Photoperiodic lighting can also be used seasonally in a greenhouse to trigger different plant development factors based on the plant’s perception of day length, he adds.
“Usually, it’s understood through the term DLI—daily light integral,” Higginbotham says. “So, growers use different strategies like cyclic lighting, daylight extension [and] night interruption strategies with lighting, just to manipulate plant development.”
And while greenhouses offer mild control over the environment, he adds, it can be difficult to fully control the temperature in a greenhouse, especially in warmer climates where the heat can negatively impact certain plant responses, like flowering.
“Some of the struggles are not only just temperature-related based on seasonality, but also you’re subject to winter months and cold temperatures, and you’re having to generate high volumes of heat, and heat dispersion in a greenhouse can be very difficult,” Higginbotham says. “Sometimes, some of the practices that are used for this—like heat burners—usually produce secondary compounds such as ethylene that can cause more issues on the crop than the benefits you’re getting from the heat source.”
Indoor
When growing cannabis in a completely indoor environment, growers should first consider their strategy and facility design—whether to implement a single layer of canopy or multiple levels, Higginbotham says.

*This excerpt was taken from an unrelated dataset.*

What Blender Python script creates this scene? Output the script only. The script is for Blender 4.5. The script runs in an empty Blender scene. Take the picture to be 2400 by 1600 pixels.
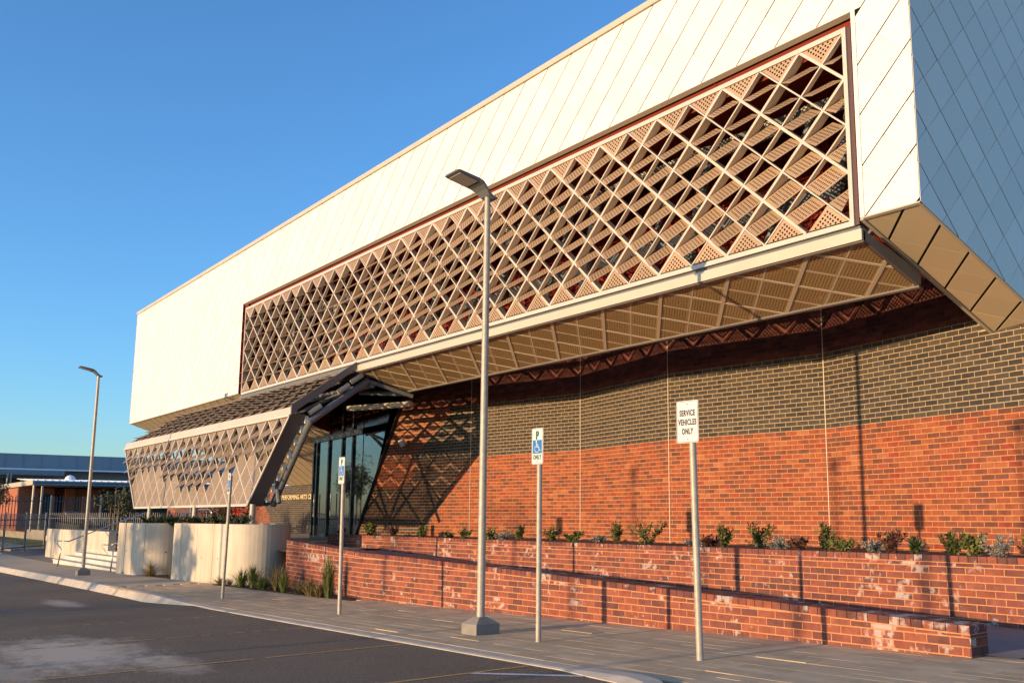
import bpy, bmesh, math, random
from mathutils import Vector, Matrix
R = math.radians
scene = bpy.context.scene
random.seed(7)

# ------------------------------------------------------------------ camera
cam_d = bpy.data.cameras.new('camera')
cam = bpy.data.objects.new('camera', cam_d)
scene.collection.objects.link(cam)
scene.camera = cam
EYE = 1.38
TH, PITCH = R(39.406), R(8.994)
head = Vector((-math.cos(TH), math.sin(TH), 0))
right = Vector((math.sin(TH), math.cos(TH), 0))
up = Vector((0, 0, 1))
fwd = head * math.cos(PITCH) + up * math.sin(PITCH)
cup = -head * math.sin(PITCH) + up * math.cos(PITCH)
m = Matrix((right, cup, -fwd)).transposed().to_4x4()
m.translation = (0, 0, EYE)
cam.matrix_world = m
cam_d.sensor_width = 36
cam_d.lens = 33.0
cam_d.shift_x = -0.0708
cam_d.shift_y = 0.0249
cam_d.clip_start = 0.1
cam_d.clip_end = 3000

# ------------------------------------------------------------------ light
SUN_AZ, SUN_EL = R(2.8), R(6.3)          # direction the light travels, from +Y toward +X
world = bpy.data.worlds.new('World')
scene.world = world
world.use_nodes = True
wn = world.node_tree
bg = wn.nodes['Background']
sky = wn.nodes.new('ShaderNodeTexSky')
sky.sky_type = 'NISHITA'
sky.sun_disc = False
sky.sun_elevation = SUN_EL
sky.sun_rotation = math.pi + SUN_AZ
sky.air_density = 1.0
sky.dust_density = 0.5
sky.ozone_density = 4.4
wn.links.new(sky.outputs[0], bg.inputs[0])
bg.inputs[1].default_value = 0.15
sun_d = bpy.data.lights.new('sun', 'SUN')
sun = bpy.data.objects.new('sun', sun_d)
scene.collection.objects.link(sun)
tr = Vector((math.sin(SUN_AZ) * math.cos(SUN_EL), math.cos(SUN_AZ) * math.cos(SUN_EL), -math.sin(SUN_EL)))
sun.rotation_euler = (-tr).to_track_quat('Z', 'Y').to_euler()
sun.location = (-20, -40, 20)
sun_d.energy = 2.25
sun_d.angle = R(0.5)
sun_d.color = (1.0, 0.69, 0.385)
scene.view_settings.view_transform = 'Standard'
scene.view_settings.look = 'None'
scene.view_settings.gamma = 1
scene.view_settings.exposure = 1.47
scene.view_settings.use_curve_mapping = False
try:
    scene.cycles.max_bounces = 8
    scene.cycles.transparent_max_bounces = 16
except Exception:
    pass

# ------------------------------------------------------------------ helpers
COL = scene.collection
LOC = {}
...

Cultivators should base facility design decisions on total canopy space, required watts per square foot and energy usage, among other factors, Higginbotham says. In addition, each growing stage—propagation, vegetative and flowering—should be in its own room with its own environment.
“Usually indoors, they have different rooms for each growing stage, so each stage needs to be looked at not only in terms of photoperiod applications, but light intensity needs to be considered because the resulting photosynthetic reactions in the plant accumulate based on how much energy from the light the plant has absorbed. If the plant does not derive enough energy in both length of exposure and intensity (DLI), the plant will not reach its full potential in terms of biomass,” Higginbotham says.
Each stage should have its own lighting strategy in an indoor grow, he says. In propagation, cultivators should start exposing the plant to higher and higher light intensities so that by the time it reaches the flowering stage, the plant is photosynthesizing as quickly as it needs to in order to flower. Assuming propagation is done through cloning, the photosynthetic photon flux density (PPFD), or the amount of light that reaching the plants, should start at around 80 in propagation but increase to 250 to 275 by the end of this growth stage, Higginbotham says.
In the vegetative stage, the plant should still experience long day cycles, but growers should also accelerate the amount of light the plant receives on a daily basis—even higher than in propagation. PPFD should reach 450 to 600 during a long day in this stage, Higginbotham says.
“Then, when you switch your photoperiod and you put it into flowering for short day, you automatically have the plant acclimated to high light intensities, so during that short-day cycle, even though your day is much shorter, the plant is still photosynthesizing at the max pace it can under that day length,” he says.
High light levels should ideally be implemented during the flowering stage and the PPFD levels should be from 500 to 1,000, Higginbotham adds, depending on other environmental factors.
There is more emphasis on energy usage in indoor cultivation facilities, he adds, because it is a fully controlled environment where growers must provide plants all their light.
“It’s a lot more energy consumption than in a greenhouse where you’re just supplementing,” Higginbotham says.
There are certain benefits to being in complete control of the growing environment that might outweigh the increased energy consumption and operating costs, however.
“It’s allowing us to have much, much, much more precision to our objectives with the plants,” Higginbotham says. “At the same time, that’s giving us challenges because we don’t yet know where those thresholds are in regard to CO2, airflow, temperature, light intensity, soil moisture, irrigation frequency, nitrogen availability—all of these things we now have precise measurements on, but yet we don’t know the proper ratios of those per crop stage to maximize growth fully yet in cannabis. That’s kind of the exciting part about cannabis and indoor growing in general."